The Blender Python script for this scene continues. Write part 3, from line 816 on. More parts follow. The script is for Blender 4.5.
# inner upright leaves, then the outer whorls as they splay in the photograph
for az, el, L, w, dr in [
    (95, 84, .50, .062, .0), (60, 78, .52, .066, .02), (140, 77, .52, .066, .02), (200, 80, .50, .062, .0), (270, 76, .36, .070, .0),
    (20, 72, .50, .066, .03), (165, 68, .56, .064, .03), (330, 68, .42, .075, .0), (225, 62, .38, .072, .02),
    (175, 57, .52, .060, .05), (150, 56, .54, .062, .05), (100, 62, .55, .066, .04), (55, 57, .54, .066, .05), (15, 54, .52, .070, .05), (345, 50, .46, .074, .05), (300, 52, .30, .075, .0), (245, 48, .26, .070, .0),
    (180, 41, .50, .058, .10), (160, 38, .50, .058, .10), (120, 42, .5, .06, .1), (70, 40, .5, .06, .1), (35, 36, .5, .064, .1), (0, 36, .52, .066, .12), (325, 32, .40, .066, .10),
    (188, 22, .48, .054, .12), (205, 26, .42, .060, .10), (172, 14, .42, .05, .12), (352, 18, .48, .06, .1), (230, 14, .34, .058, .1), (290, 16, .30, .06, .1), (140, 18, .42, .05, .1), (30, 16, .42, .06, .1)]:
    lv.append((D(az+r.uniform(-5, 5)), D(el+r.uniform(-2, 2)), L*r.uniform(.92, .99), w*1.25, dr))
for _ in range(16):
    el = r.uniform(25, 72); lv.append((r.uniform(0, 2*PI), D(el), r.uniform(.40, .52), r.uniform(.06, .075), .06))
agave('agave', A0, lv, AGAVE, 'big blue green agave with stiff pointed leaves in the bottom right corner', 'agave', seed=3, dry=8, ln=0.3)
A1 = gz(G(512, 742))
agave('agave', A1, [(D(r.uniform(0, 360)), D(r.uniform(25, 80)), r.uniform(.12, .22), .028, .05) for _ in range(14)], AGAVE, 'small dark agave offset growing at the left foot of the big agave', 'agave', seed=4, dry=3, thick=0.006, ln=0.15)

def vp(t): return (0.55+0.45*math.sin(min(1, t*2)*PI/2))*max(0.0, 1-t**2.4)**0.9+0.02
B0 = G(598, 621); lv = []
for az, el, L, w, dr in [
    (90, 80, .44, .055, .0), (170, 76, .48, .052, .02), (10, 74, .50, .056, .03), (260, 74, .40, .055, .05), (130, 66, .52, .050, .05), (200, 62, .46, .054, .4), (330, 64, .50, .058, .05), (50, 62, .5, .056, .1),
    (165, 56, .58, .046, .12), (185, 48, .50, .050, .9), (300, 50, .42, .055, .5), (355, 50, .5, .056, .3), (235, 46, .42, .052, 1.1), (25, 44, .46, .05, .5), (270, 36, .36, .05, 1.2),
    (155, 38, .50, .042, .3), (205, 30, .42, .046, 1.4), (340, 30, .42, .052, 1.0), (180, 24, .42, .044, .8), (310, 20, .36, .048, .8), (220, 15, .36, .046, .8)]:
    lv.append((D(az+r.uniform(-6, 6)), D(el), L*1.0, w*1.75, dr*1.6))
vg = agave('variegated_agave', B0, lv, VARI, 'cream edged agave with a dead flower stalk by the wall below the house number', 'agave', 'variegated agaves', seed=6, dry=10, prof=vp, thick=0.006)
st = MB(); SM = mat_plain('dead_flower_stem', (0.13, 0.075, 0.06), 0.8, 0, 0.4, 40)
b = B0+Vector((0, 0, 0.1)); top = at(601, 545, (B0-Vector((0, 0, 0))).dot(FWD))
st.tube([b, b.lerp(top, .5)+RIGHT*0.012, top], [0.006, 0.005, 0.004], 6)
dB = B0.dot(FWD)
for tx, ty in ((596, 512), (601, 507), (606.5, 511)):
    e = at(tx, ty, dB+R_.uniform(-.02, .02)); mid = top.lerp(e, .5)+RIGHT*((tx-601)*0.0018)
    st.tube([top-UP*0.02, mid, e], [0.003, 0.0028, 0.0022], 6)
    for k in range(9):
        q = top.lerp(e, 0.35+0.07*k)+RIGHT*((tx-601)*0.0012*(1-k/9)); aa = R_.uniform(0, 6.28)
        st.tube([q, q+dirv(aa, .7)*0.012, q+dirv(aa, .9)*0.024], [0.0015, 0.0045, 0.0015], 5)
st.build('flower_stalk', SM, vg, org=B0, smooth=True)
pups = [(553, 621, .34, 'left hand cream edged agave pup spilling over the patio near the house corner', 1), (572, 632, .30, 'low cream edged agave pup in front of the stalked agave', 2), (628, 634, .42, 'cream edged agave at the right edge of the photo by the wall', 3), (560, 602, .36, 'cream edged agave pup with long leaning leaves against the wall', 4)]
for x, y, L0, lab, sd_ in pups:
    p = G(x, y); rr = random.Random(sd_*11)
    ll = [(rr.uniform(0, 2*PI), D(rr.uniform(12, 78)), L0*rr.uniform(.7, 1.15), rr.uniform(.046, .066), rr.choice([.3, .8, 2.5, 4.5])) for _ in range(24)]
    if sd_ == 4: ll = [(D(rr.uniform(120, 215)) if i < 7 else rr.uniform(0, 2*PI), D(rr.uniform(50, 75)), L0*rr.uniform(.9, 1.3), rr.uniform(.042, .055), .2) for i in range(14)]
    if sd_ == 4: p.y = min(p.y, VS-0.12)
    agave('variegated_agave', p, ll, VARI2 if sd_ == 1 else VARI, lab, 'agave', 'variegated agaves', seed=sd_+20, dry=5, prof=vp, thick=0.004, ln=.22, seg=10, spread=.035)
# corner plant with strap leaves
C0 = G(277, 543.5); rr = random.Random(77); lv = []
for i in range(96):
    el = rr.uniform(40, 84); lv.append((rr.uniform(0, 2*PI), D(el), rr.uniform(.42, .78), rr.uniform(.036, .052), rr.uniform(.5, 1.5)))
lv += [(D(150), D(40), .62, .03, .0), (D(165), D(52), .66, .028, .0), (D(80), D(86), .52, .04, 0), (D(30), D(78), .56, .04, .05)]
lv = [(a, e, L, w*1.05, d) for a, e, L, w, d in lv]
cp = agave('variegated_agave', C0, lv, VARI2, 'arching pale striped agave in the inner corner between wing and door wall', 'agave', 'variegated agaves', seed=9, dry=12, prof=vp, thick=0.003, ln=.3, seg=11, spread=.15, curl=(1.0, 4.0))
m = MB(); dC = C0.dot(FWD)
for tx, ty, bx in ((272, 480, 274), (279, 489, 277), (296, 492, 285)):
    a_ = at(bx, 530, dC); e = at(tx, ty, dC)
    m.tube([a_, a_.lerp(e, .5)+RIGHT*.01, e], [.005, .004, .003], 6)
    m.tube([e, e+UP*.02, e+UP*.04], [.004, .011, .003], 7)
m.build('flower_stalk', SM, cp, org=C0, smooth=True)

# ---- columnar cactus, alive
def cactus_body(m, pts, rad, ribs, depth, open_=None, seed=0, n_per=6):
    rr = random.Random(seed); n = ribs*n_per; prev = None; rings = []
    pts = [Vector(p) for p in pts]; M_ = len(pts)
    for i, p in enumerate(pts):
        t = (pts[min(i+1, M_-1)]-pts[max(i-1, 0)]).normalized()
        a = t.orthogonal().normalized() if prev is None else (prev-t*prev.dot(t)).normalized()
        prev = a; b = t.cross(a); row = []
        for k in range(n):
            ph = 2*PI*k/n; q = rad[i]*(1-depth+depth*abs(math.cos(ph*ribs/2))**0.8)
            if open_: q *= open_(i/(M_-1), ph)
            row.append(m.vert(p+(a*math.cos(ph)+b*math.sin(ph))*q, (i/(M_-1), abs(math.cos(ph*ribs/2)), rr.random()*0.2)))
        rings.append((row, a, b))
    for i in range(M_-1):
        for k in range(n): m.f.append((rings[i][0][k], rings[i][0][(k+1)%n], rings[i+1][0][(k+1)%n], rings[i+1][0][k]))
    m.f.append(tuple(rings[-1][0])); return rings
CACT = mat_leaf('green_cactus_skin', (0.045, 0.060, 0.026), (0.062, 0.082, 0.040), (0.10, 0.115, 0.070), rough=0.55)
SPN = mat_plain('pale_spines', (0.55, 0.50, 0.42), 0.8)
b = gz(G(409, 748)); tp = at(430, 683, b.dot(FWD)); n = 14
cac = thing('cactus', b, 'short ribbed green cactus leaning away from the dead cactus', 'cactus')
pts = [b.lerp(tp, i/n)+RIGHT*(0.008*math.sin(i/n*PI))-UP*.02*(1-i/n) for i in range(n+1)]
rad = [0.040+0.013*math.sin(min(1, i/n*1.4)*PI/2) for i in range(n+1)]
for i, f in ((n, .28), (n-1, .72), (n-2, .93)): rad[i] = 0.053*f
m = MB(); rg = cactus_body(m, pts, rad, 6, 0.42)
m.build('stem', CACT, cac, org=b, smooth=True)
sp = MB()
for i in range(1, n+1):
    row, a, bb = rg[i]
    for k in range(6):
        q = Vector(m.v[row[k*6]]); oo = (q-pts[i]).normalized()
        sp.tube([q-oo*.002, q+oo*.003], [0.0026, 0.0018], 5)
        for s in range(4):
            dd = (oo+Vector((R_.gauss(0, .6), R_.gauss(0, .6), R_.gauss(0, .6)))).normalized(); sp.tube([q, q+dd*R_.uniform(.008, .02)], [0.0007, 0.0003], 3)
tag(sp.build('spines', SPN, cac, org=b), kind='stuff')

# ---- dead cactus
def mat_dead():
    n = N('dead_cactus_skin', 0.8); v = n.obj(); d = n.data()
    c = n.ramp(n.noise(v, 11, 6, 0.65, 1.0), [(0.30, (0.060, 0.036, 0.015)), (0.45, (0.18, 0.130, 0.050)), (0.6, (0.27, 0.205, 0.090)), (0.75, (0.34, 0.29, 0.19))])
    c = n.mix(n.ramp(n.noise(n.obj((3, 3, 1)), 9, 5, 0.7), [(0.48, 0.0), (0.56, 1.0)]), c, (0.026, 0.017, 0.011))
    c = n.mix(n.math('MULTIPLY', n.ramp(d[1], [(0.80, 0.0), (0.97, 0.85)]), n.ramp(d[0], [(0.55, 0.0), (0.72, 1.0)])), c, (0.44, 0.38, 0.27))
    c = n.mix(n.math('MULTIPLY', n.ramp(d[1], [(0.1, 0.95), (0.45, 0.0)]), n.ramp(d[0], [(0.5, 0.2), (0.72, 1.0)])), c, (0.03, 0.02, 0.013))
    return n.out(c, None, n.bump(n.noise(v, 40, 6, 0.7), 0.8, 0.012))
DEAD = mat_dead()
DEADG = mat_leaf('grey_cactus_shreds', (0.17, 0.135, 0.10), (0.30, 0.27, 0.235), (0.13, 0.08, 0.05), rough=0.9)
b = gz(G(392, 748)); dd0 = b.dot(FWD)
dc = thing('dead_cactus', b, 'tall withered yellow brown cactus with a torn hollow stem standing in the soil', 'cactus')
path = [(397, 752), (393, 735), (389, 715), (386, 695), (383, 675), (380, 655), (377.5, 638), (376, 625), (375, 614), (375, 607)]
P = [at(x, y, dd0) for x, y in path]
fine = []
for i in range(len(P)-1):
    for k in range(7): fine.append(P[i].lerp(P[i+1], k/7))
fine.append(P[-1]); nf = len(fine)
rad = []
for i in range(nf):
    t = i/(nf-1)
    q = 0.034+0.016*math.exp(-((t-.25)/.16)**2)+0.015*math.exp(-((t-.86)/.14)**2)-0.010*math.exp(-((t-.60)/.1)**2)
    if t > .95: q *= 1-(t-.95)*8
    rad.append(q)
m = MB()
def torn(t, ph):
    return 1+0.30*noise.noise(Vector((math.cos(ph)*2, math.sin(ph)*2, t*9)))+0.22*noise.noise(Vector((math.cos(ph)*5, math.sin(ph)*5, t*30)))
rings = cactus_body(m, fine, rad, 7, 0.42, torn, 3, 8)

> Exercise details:
Each line from the top of the material above through the line with "dry=3, thick=0.006, ln=0.15)" must be echoed exactly, and no other line.

> Task output:
The Blender Python script for this scene continues. Write part 3, from line 816 on. More parts follow. The script is for Blender 4.5.
# inner upright leaves, then the outer whorls as they splay in the photograph
for az, el, L, w, dr in [
    (95, 84, .50, .062, .0), (60, 78, .52, .066, .02), (140, 77, .52, .066, .02), (200, 80, .50, .062, .0), (270, 76, .36, .070, .0),
    (20, 72, .50, .066, .03), (165, 68, .56, .064, .03), (330, 68, .42, .075, .0), (225, 62, .38, .072, .02),
    (175, 57, .52, .060, .05), (150, 56, .54, .062, .05), (100, 62, .55, .066, .04), (55, 57, .54, .066, .05), (15, 54, .52, .070, .05), (345, 50, .46, .074, .05), (300, 52, .30, .075, .0), (245, 48, .26, .070, .0),
    (180, 41, .50, .058, .10), (160, 38, .50, .058, .10), (120, 42, .5, .06, .1), (70, 40, .5, .06, .1), (35, 36, .5, .064, .1), (0, 36, .52, .066, .12), (325, 32, .40, .066, .10),
    (188, 22, .48, .054, .12), (205, 26, .42, .060, .10), (172, 14, .42, .05, .12), (352, 18, .48, .06, .1), (230, 14, .34, .058, .1), (290, 16, .30, .06, .1), (140, 18, .42, .05, .1), (30, 16, .42, .06, .1)]:
    lv.append((D(az+r.uniform(-5, 5)), D(el+r.uniform(-2, 2)), L*r.uniform(.92, .99), w*1.25, dr))
for _ in range(16):
    el = r.uniform(25, 72); lv.append((r.uniform(0, 2*PI), D(el), r.uniform(.40, .52), r.uniform(.06, .075), .06))
agave('agave', A0, lv, AGAVE, 'big blue green agave with stiff pointed leaves in the bottom right corner', 'agave', seed=3, dry=8, ln=0.3)
A1 = gz(G(512, 742))
agave('agave', A1, [(D(r.uniform(0, 360)), D(r.uniform(25, 80)), r.uniform(.12, .22), .028, .05) for _ in range(14)], AGAVE, 'small dark agave offset growing at the left foot of the big agave', 'agave', seed=4, dry=3, thick=0.006, ln=0.15)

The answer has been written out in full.